As Gas Rises, no Breaks for Coal ETF

No pun intended, but natural gas has been cooking with, well, gas this year.

Natural gas is the best performing commodity in the S&P GSCI Commodity Index this year and the iPath Dow Jones-UBS Natural Gas Total Return Sub-Index ETN (NYSEArca: GAZ) and the United States Natural Gas Fund (NYSEArca: UNG) are this year’s top two non-leveraged exchange traded funds. [Obama Lifts Nat Gas ETFs]
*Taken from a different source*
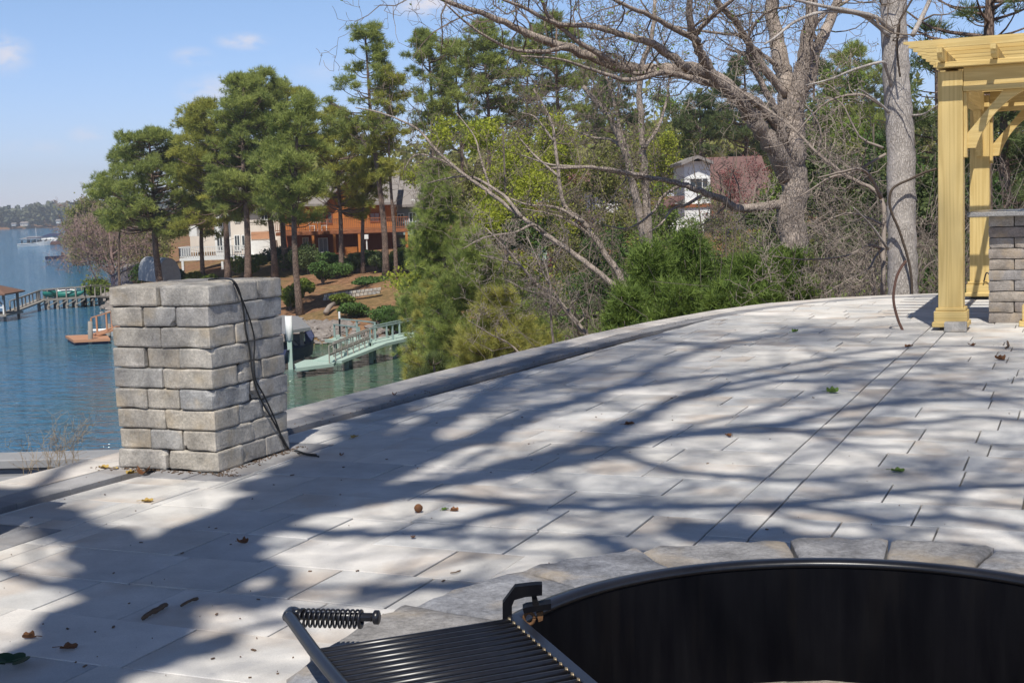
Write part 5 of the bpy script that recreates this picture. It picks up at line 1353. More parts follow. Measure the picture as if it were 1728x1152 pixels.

Conventional wisdom used to hold that as natural gas prices, coal stocks would eventually go along for the ride because higher natural gas prices would entice electric utilities to go back to coal as a cost-saving measure. Utilities, as measured by the Utilities Select Sector SPDR (NYSEArca: XLU), have not been stung by rising gas prices. XLU is up 2% this year.

It is the Market Vectors Coal ETF (NYSEArca: KOL) that is not taking advantage of higher gas prices. KOL lost 21% last year and the ETF’s struggles had some market observers thinking the fund was well positioned to be a “zero to hero” play in 2014. While some ETFs have done the laggard-to-leader dance this year, KOL has not. [Laggards Rise in 2014]

The fund is down almost 9% this year despite a bevy of attempts by some in the financial press to encourage positive sentiment toward coal equities. Put “coal stocks” into Google News and nearly the entire first page of results is cheeriness that belies KOL’s price action.

There are reasons for the malaise. Although on light volume, KOL lost 0.8% Wednesday after President Obama spoke glowingly of natural gas in Tuesday’s State of the Union address. There is also talk that Norway’s sovereign wealth fund, the world’s largest, will have to scale back coal funding following a looming vote in that country’s parliament.